Yugoslavia and The Allies - Switching Support To The Partisans

Switching Support To The Partisans

The fact remains that the decision to send liaison officers and military stores to the partisans was one which the Foreign Office manifestly disliked; and it is common knowledge that this decision was obtained only after the military authorities (then in Cairo) had demonstrated, from information which could not be denied or ignored, that the partisan war effort was overwhelmingly greater than that of the chetniks. —Basil Davidson

The change in Allied support in Yugoslavia from the Chetniks to the Partisans in 1943 was because they were a more effective ally. The public justification at the time was the reports from Maclean and Deakin; the real source was the signals intelligence decrypts, but they were secret at the time and remained so until the 1970s when the work of Bletchley Park was made public. The change was driven by Churchill and (British) Army Intelligence, but was not due to any supposed influence from Randolph Churchill or James Klugman.
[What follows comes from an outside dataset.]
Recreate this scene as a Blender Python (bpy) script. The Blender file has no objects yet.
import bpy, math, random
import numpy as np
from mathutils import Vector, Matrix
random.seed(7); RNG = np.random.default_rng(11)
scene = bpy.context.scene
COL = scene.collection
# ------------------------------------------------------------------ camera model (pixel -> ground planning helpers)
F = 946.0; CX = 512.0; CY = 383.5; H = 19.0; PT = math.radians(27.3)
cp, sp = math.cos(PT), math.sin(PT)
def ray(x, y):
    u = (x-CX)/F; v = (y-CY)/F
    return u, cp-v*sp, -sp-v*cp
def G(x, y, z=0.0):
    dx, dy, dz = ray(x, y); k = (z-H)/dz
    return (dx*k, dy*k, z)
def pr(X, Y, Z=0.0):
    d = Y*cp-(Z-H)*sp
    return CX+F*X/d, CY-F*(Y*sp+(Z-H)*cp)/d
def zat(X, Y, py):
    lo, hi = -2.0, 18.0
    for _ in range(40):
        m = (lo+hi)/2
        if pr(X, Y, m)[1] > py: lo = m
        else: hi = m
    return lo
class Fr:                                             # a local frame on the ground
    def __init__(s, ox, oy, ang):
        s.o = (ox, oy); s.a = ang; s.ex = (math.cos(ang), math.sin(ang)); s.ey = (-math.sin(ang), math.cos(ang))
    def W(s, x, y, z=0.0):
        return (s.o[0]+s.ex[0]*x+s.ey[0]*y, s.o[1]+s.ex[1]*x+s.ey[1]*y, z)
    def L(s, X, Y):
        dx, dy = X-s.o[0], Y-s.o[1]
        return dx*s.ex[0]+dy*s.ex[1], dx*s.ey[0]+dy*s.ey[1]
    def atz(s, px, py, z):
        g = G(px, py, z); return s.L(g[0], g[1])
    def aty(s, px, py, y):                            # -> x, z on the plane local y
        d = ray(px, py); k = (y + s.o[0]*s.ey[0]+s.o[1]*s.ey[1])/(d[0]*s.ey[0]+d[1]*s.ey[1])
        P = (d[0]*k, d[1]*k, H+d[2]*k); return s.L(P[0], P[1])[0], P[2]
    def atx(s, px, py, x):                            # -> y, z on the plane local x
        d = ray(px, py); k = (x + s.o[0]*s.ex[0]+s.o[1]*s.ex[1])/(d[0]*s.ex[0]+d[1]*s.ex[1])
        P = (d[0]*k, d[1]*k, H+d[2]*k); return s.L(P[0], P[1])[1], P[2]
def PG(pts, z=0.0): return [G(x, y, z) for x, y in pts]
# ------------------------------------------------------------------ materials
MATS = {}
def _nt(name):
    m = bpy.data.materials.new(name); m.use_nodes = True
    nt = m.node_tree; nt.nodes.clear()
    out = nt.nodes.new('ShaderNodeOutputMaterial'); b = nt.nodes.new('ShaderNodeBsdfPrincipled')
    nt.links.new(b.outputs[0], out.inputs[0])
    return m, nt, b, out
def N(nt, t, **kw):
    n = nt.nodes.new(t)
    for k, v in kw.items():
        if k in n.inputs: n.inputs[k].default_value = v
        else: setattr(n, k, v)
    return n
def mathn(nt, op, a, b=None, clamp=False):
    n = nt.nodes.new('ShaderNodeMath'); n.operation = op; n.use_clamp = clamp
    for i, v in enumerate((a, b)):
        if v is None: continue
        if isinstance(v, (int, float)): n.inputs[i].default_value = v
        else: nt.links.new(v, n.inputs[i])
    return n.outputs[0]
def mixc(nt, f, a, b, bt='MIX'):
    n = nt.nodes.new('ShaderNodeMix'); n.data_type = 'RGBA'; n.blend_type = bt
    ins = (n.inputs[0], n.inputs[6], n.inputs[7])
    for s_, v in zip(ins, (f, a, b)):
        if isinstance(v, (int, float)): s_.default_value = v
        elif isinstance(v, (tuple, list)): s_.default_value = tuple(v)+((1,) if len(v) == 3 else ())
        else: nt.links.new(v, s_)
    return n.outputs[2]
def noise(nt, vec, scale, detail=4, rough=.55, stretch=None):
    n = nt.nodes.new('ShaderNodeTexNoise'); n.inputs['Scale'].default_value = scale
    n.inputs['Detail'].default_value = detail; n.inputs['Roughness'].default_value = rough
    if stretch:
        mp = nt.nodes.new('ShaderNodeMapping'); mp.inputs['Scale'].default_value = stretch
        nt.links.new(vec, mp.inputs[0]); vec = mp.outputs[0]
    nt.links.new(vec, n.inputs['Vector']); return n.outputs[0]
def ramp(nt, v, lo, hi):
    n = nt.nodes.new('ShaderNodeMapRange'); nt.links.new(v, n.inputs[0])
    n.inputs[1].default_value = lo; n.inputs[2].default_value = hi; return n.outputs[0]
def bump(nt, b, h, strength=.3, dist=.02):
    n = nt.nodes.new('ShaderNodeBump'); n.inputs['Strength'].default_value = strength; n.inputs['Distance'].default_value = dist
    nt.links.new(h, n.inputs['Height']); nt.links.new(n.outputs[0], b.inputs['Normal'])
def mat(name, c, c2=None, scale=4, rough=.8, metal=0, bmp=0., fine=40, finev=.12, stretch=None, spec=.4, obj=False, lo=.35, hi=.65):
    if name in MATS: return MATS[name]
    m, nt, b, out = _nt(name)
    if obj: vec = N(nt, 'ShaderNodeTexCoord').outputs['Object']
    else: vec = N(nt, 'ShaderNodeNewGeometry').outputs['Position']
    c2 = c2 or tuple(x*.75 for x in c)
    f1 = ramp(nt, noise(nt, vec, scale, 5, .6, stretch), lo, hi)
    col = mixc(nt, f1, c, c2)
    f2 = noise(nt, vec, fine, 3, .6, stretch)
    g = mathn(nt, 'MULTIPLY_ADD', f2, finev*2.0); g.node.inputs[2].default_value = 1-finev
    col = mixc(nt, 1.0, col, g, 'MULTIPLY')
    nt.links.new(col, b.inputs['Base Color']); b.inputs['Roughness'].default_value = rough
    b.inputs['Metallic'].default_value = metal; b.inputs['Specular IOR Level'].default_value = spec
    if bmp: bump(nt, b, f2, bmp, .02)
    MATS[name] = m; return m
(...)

Churchill's son Randolph was on one of the missions to Yugoslavia. Evelyn Waugh accompanied Randolph Churchill, and Waugh put in a report about Tito's persecution of the clergy, which was "buried" by Foreign Secretary Anthony Eden. No evidence is given for the suggestion made in the article on Draža Mihailović that Randolph Churchill privately influenced his father to support Tito, and in any case he was recruited by Maclean for his mission after the Teheran Conference, when the decision to support Tito had already been made.

James Klugmann was a Communist and was undoubtedly a KGB agent and linked to the Cambridge Five. He joined the Yugoslav section of SOE Cairo in 1942, where he advocated and lobbied for Tito. But it was stated that "Whatever lobbying may have been taking place in Cairo, it would have been the overwhelming evidence of the Bletchley Park decrypts, Churchill's favoured source of intelligence, which persuaded Britain's wartime leader that Tito and his Partisans were a much more effective, and reliable, ally in the war against Germany."

Captain Bill Deakin, who led the first military mission in 1943 and was caught up in the Battle of the Sutjeska (hence the title of his book) had been Churchill’s researcher and librarian in the thirties.